What could have been a wondrous and entrancing experience becomes a stupefying cliché in Allen's hands. The 1920 artists are mostly one-dimensional caricatures delivering "clever" dialogue without spontaneity or wit, except for Stoll's lively discussion with Gil, a scene that begins to show promise for the film's direction but is soon dropped. With some exception, most of the characters resemble the cardboard cutouts from Bill and Ted's Excellent Adventure. Hemingway, the macho man, talks about his war exploits and challenges Gil to a boxing match, Dali pounds his chest shouting "I am Dali! Dali!, Picasso feuds with his lovers and so forth on into the night. Meanwhile, Gil becomes smitten with Picasso's lover, the entrancing Adrianna (Marian Cotillard) and makes his return every night at midnight in the same vintage car.

Gertrude Stein agrees to read and comment on Gil's novel about a nostalgia shop. What else would she do with her time? The film gives the impression that life in that era was one big party with important artists never doing any work, never feeling lonely and depressed, and never seeking the quiet places, suitable for reflection and serious thinking. Of course, Adrianna isn't satisfied with the glorious Twenties and travels with Gil further back in time to the "Belle Époque" of the 90s. If all of this sounds superficial and dull rather than full of mystery and fun, it's because it is. Allen has nothing meaningful to say about the human condition, witness his philosophy from Match Point that posits that life is all about luck and little else.

His facile message here is that we should appreciate our present circumstances rather than long for something unattainable, (especially if we live in the lap of luxury as do most of Allen's characters).

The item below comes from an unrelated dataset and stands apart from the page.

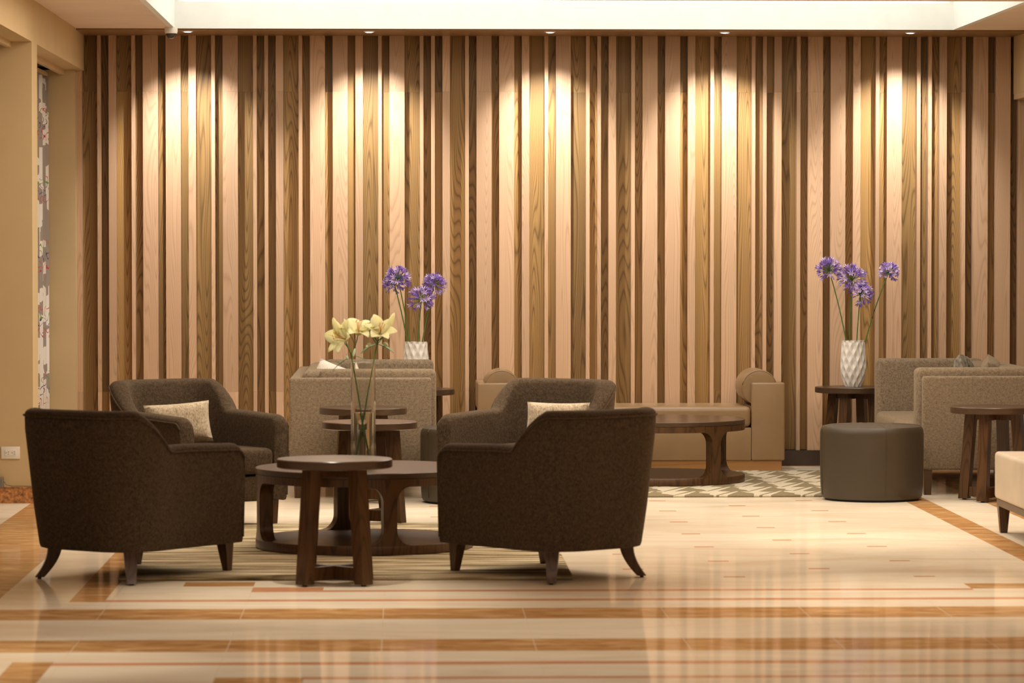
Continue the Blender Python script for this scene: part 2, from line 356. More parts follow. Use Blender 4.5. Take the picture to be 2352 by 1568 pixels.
# ================================================================ THE ROOM
# ---- floor: cream marble with amber inlay, cut as real inlaid pieces
def build_floor():
    dash = []   # small rose inlays, staggered
    for i in range(-3, 5):
        cx = 1.608+.4605*i
        off = .42 if i % 2 else 0
        for k in range(0, 10):
            cy = 16.72+.84*k+off
            if cy < 24.9 and -1.15 < cx < 2.95: dash.append((cx-.052, cx+.052, cy-.024, cy+.024))
    JX = [1.147+.6115*k for k in range(-14, 16)]
    orange = [(-2.295, -1.813, 15.31, 40), (-1.487, -1.33, 15.62, 25.1), (3.155, 3.31, 15.62, 25.1), (3.64, 4.12, 15.31, 40),
              (-60, 60, 14.87, 15.31), (-60, 60, 13.68, 14.10),
              (-2.295, -1.813, -5, 13.68), (-1.487, -1.33, -5, 13.36), (3.155, 3.31, -5, 13.36), (3.64, 4.12, -5, 13.68),
              (-1.02, -.69, 16.33, 16.54), (2.66, 2.99, 16.12, 16.36), (-.69, -.36, 12.60, 12.86), (-1.813, 3.64, 25.12, 25.22)]
    rose = [(-.36, 2.66, 16.05, 16.13), (-1.33, 3.155, 15.62, 15.71), (-1.33, 3.155, 13.24, 13.33), (-.36, 2.66, 12.80, 12.86), (-.69, -.36, 16.05, 16.27), (-1.33, 3.155, 24.60, 24.64)]+dash
    jy = [14.10+.005, 14.875, 16.60]
    xs = set([-30, 30]); ys = set([-4, 26.0])
    for r in orange+rose:
        xs.update(v for v in r[:2] if abs(v) < 30); ys.update(v for v in r[2:] if -4 < v < 26)
    joints = [(x-.0015, x+.0015) for x in JX if -8 < x < 9]
    for j in joints: xs.update(j)
    hj = [(16.16+k*1.26-.003, 16.16+k*1.26+.003) for k in range(7)]
    for h in hj: ys.update(h)
    xs = sorted(xs); ys = sorted(ys)
    bm = bmesh.new(); V = {}
    def v(i, j):
        if (i, j) not in V: V[(i, j)] = bm.verts.new((xs[i], ys[j], 0))
        return V[(i, j)]
    for i in range(len(xs)-1):
        cx = (xs[i]+xs[i+1])/2
        jn = any(a < cx < b for a, b in joints)
        for j in range(len(ys)-1):
            cy = (ys[j]+ys[j+1])/2; m = 0
            if any(a < cx < b and c < cy < d for a, b, c, d in orange): m = 1
            elif any(a < cx < b and c < cy < d for a, b, c, d in rose): m = 2
            elif jn and (cy < 16.05 or cx > 2.9 or cx < -1.2): m = 3
            if jn and m == 1 and cy < 15.4: m = 3
            f = bm.faces.new((v(i, j), v(i+1, j), v(i+1, j+1), v(i, j+1))); f.material_index = m
    return bm
fl = struct('floor', build_floor(), [M['cream_stone'], M['orange_stone'], M['rose_stone'], M['joint']])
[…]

This is a worthy if banal message but it is lost on Gil whose actions on returning to present time negate whatever value the message might have offered. Traveling to a distant time should have a calming effect such as in Rod Serling's Twilight Zone episode from Season 1 called "A Stop at Willoughby" where a train stops in 1888, allowing a harried businessman to experience an illuminated world filled with simplicity and serenity, qualities nowhere to be found in Midnight in Paris, a film about as magical as shopping at Walmart.